Tuesday, May 21, 2013

Standing Up to Vigilante Justice in the 19th Century

Major Tetley (Frank Conroy): This is only slightly any of your business, my friend. Remember that.

Gil Carter (Henry Fonda): Hangin' is any man's business that's around.

If someone asked me to pick my favorite Henry Fonda movie, that would be a tough assignment for me.

I have admired Fonda for a long time, and I like nearly all of his movies.

But, while his movies are great, the problem with many of them is that they have lost much of their relevance with the passage of time.

Not so director William Wellman's "The Ox–Bow Incident," which premiered 70 years ago today. Its topic is timeless — mob rule and vigilante justice, which, sadly, the human race never seems to outgrow — and, even though it is set in the Old West, it is still more a drama than a western and could have been set in any place at any time.

The setting is all too human — a small town in 19th–century Nevada is plunged into fear when word spreads that a local rancher has been murdered and at least a portion of his livestock may have been stolen. The sheriff is out of town, and his deputy takes it upon himself to form a posse. Fonda and his sidekick, Harry Morgan, are drifters who get swept up in the mania and are enlisted to assist in the pursuit of the "killers."

Before the posse leaves town, a judge instructs its members to bring the suspects back for a trial. He also tells them that the actual creation of the posse by the deputy is illegal. In the dead of night, the posse encounters three strangers, who are unable to verify that their herd was purchased fair and square. The absence of a bill of sale is enough for the mob and its leader, an ex–officer in the Confederate army, to find the men guilty and sentence them to death by hanging.

Dana Andrews, Anthony Quinn and a senile old man played by Francis Ford protested that they were innocent, but their pleas fell on mostly deaf ears — and Fonda and Morgan participated in the lynch mob that ended their lives.

But that was decidedly not the end of the story.

After the three men had been hung and the lynch mob returned to town, it was discovered that there had been no murder after all. The three men had been executed for nothing.

Fonda was in his finest "The Grapes of Wrath" Tom Joad mode, at one point telling the Confederate officer (after the officer informed Fonda that the lynchings were "only slightly" his business), "Hangin' is any man's business that's around."

But there are few more elevating moments in American cinema than when Fonda reads aloud the letter written by one of the condemned men (Andrews) to his wife explaining what was happening.

I always thought one of the best touches was how the angle of the camera shot obscured Fonda's eyes with the bill of Morgan's hat as he read the letter.

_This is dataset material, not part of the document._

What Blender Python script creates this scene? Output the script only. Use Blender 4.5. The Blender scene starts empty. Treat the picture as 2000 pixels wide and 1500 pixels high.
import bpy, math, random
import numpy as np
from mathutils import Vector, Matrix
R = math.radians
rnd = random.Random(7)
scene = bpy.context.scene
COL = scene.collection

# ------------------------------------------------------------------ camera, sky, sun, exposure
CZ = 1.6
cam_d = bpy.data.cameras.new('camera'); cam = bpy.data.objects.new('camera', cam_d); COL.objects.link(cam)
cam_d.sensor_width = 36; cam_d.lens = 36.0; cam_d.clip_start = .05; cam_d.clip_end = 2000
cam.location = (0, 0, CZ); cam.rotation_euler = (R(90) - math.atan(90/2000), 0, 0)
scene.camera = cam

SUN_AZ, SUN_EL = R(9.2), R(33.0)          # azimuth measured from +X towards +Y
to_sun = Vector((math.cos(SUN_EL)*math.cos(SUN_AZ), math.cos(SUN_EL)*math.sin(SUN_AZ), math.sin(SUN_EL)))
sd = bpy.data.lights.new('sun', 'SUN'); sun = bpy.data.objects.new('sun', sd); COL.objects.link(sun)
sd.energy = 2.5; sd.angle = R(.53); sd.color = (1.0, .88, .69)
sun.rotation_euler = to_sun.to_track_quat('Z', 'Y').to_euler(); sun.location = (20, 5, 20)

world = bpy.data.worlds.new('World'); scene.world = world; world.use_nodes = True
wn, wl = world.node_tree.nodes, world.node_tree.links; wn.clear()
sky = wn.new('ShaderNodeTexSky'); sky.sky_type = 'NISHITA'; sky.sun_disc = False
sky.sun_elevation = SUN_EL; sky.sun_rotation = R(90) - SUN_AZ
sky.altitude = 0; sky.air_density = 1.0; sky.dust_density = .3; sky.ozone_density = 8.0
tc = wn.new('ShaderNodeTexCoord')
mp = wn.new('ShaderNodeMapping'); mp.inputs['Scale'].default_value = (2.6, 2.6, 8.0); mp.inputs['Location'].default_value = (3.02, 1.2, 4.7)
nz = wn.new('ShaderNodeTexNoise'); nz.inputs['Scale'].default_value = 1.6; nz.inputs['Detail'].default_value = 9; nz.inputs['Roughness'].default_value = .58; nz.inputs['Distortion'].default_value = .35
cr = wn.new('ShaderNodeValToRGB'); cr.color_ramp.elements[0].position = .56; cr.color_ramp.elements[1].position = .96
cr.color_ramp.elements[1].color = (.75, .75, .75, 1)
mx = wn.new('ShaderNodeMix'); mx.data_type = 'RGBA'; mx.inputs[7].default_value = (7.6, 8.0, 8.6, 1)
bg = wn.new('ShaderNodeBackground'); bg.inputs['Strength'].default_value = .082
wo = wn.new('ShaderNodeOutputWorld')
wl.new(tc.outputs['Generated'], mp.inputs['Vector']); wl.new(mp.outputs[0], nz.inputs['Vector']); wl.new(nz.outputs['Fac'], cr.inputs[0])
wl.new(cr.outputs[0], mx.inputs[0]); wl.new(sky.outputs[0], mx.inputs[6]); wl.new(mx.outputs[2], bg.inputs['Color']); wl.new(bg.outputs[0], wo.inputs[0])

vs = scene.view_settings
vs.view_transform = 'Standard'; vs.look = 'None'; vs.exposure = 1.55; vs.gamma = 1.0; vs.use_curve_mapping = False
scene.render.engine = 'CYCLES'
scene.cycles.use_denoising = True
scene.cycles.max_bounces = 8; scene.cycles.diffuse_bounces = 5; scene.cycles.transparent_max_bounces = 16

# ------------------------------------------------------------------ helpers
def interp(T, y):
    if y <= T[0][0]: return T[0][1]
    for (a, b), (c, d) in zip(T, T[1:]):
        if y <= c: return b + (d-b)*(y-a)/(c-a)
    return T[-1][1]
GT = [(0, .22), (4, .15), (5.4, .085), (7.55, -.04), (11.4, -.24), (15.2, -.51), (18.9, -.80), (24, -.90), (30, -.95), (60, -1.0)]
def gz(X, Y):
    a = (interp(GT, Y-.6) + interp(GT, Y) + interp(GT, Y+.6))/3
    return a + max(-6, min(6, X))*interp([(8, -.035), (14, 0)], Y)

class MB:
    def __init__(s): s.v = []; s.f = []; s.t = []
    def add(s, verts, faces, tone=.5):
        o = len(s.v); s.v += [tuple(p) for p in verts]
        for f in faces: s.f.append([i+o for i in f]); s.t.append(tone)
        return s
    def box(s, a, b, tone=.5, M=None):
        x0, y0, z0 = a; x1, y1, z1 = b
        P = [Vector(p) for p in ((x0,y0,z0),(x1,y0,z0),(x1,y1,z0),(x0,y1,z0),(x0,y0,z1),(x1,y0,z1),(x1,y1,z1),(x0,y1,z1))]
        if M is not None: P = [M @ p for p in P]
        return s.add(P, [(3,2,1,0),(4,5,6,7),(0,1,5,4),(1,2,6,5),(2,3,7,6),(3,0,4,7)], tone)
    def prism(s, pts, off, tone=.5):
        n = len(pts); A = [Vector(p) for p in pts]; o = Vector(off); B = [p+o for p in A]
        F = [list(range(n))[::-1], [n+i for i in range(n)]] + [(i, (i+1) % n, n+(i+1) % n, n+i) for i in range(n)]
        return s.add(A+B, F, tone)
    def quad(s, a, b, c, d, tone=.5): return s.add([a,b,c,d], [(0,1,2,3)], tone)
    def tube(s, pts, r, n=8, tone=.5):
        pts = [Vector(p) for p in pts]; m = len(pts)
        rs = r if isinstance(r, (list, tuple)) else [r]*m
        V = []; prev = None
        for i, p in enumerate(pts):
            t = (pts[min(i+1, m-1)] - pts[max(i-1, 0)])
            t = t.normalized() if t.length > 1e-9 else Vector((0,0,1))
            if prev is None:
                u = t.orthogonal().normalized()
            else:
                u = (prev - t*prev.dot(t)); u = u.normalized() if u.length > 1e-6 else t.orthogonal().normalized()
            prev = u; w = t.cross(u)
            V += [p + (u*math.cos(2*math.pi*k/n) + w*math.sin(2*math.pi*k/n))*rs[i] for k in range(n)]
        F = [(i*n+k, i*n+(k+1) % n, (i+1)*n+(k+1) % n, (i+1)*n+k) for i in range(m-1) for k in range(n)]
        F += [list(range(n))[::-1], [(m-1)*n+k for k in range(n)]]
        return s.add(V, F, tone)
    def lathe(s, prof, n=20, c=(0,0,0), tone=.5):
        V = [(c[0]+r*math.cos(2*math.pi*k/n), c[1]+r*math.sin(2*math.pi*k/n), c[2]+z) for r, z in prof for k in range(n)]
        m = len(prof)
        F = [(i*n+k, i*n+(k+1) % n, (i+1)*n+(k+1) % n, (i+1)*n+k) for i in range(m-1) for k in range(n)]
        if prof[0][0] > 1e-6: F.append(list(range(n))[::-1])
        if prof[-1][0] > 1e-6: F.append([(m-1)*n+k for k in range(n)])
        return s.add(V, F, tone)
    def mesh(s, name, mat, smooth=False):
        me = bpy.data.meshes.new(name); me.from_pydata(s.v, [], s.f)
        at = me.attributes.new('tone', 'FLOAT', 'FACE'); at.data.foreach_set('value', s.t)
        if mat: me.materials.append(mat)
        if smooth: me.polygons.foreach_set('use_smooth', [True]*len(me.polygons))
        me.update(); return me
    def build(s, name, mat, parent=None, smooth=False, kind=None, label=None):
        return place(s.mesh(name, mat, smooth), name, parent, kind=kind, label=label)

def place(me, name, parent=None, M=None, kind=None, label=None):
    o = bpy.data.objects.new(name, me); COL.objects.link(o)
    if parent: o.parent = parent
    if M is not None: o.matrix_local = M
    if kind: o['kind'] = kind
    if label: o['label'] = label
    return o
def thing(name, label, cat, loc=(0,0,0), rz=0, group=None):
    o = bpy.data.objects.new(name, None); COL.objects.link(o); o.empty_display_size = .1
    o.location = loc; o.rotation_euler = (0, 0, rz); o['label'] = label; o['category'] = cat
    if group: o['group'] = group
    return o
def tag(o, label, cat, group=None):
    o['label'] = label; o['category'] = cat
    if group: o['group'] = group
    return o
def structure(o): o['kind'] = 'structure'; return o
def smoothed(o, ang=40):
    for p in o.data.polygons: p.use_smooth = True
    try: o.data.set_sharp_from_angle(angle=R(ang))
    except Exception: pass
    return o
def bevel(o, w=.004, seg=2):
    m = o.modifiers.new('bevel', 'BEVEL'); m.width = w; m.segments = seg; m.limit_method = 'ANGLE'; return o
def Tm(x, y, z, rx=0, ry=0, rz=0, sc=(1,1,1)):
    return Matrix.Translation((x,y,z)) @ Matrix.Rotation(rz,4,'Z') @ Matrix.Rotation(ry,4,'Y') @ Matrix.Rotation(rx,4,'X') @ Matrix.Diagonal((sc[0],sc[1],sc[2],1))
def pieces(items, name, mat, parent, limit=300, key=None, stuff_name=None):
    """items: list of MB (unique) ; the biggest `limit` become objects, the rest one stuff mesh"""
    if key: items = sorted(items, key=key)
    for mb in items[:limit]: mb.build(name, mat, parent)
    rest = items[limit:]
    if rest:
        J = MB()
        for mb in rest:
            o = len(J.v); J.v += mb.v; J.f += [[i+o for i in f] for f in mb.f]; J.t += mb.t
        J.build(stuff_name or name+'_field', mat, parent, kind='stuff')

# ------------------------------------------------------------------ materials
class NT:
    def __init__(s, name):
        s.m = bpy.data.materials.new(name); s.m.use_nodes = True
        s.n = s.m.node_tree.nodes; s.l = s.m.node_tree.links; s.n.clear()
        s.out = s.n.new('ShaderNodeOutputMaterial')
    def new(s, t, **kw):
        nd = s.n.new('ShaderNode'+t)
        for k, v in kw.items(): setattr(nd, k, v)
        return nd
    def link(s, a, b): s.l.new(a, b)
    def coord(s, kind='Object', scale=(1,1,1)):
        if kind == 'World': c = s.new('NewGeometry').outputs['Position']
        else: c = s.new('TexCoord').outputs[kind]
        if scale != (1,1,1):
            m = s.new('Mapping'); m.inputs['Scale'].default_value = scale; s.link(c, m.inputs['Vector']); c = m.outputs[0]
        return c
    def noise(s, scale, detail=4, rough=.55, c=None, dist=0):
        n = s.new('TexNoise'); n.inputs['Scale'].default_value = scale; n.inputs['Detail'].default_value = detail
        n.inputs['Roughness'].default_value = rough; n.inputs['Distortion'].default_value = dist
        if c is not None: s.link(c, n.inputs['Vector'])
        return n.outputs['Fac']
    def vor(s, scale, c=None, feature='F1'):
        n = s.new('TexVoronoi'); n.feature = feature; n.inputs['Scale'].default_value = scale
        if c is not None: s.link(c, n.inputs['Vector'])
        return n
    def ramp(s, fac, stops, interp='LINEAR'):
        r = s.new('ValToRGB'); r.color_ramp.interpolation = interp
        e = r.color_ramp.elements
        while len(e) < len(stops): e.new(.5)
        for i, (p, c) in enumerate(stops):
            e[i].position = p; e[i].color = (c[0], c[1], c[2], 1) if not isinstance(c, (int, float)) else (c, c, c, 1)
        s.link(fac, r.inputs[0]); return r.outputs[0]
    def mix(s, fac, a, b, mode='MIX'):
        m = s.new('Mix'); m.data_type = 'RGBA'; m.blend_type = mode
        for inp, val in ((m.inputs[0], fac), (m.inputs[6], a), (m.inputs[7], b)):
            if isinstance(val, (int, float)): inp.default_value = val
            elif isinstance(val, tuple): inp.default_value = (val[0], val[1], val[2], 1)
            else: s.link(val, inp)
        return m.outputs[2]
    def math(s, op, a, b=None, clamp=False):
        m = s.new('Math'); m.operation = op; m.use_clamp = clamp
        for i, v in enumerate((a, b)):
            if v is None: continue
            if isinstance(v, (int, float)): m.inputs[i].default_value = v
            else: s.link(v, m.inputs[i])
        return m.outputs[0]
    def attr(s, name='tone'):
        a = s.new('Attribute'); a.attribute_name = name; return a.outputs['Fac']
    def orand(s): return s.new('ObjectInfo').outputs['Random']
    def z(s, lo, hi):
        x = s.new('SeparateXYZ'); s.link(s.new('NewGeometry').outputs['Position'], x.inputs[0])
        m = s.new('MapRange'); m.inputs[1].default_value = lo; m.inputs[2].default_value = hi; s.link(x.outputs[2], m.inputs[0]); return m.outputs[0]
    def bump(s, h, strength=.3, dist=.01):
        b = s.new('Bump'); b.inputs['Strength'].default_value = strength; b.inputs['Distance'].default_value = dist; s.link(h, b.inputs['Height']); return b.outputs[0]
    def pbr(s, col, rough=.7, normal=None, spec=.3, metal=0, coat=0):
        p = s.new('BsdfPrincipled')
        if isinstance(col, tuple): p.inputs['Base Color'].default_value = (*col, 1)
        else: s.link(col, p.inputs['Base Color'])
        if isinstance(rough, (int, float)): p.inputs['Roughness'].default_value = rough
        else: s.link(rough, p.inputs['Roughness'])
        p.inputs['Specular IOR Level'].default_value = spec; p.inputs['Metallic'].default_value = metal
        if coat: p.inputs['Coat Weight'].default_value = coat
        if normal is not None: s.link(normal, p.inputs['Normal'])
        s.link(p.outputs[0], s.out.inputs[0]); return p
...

It subtly reminded viewers that justice is blind in America — or, at least, it is supposed to be.

"My dear wife, Mr. Davies will tell you what's happening here tonight. He's a good man and has done everything he can for me. I suppose there are some other good men here, too, only they don't seem to realize what they're doing. They're the ones I feel sorry for. 'Cause it'll be over for me in a little while, but they'll have to go on remembering for the rest of their lives. A man just naturally can't take the law into his own hands and hang people without hurtin' everybody in the world, 'cause then he's just not breaking one law but all laws. Law is a lot more than words you put in a book, or judges or lawyers or sheriffs you hire to carry it out. It's everything people ever have found out about justice and what's right and wrong. It's the very conscience of humanity. There can't be any such thing as civilization unless people have a conscience, because if people touch God anywhere, where is it except through their conscience? And what is anybody's conscience except a little piece of the conscience of all men that ever lived? I guess that's all I've got to say except kiss the babies for me and God bless you. Your husband, Donald."

The project was special to Fonda and Wellman — so special that they both agreed to work on lesser studio projects in return for being allowed to make "The Ox–Bow Incident." Fonda, of course, went on to appear in other great films in his career, but for Wellman it was a peak he never reached again.

It is safe to say "The Ox–Bow Incident" wasn't a blockbuster at the box office in 1943. Its budget of $565,000 seems modest by modern standards — but so did its profits.

Thankfully, though, time has been much kinder to "The Ox–Bow Incident" — at least as far as perception is concerned. It is much more likely today to be regarded as one of the great movies of all time.

It was a nominee for Best Picture at the Oscars in 1943 (the last time until 2009 that more than five movies were nominated for that award) and lost out to "Casablanca" — which is a great movie, but I don't think it had the same kind of moral to teach.